I hate hormonal changes. Recently, I have only wanted sweets: chocolate, waffles, yogurt, cakes, sweets! I believe that this is due to hormonal changes.
Not only is my appetite uncontrollable, but so is my mood. I just feel unattractive and pointless, overall miserable, and so stupid.
Or maybe it is not just the fault of my hormones. I was thinking to study with a friend for our Physics quiz Thursday night. But my apartmentmate usually has her friends over for dinner after class. Knowing this, I text her, asking when they would be over and when at noon. She does not respond, and I ask her directly after work at 6pm. She tells me she will check. Can I say that I am slightly disappointed in her answer? Surely, studying should take precedence over a weekly gathering with laughter that rocks the apartment. Why does she not say she can reschedule? That she understands and we should use the living room?
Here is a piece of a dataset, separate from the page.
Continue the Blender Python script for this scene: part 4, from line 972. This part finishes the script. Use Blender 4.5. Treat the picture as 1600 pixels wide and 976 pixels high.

But in the end, my friend and I decided to study alone. And my apartmentmate did not have her friends over.
Right now, my other apartmentmate has her friend over studying. I was asleep, but awoke to their chatter. 2-3 hours later her friend is still here. She never said anything about people coming over, because it is her house. Why had I asked if it was ok? It is my house just as much as it is hers. But, because it is my home, like at home, I tell my family when my friends will be coming over.
I blame my mood on my hormonal changes, because apartmentmate #3, who has been in the living room since morning, seems unaffected.
I am a good person. I think of others. I try to understand things from their point of view and feel compassion and understanding. Why do people not give me the same type of consideration and thought? Would it be presumptuous and selfish to say I think I deserve more?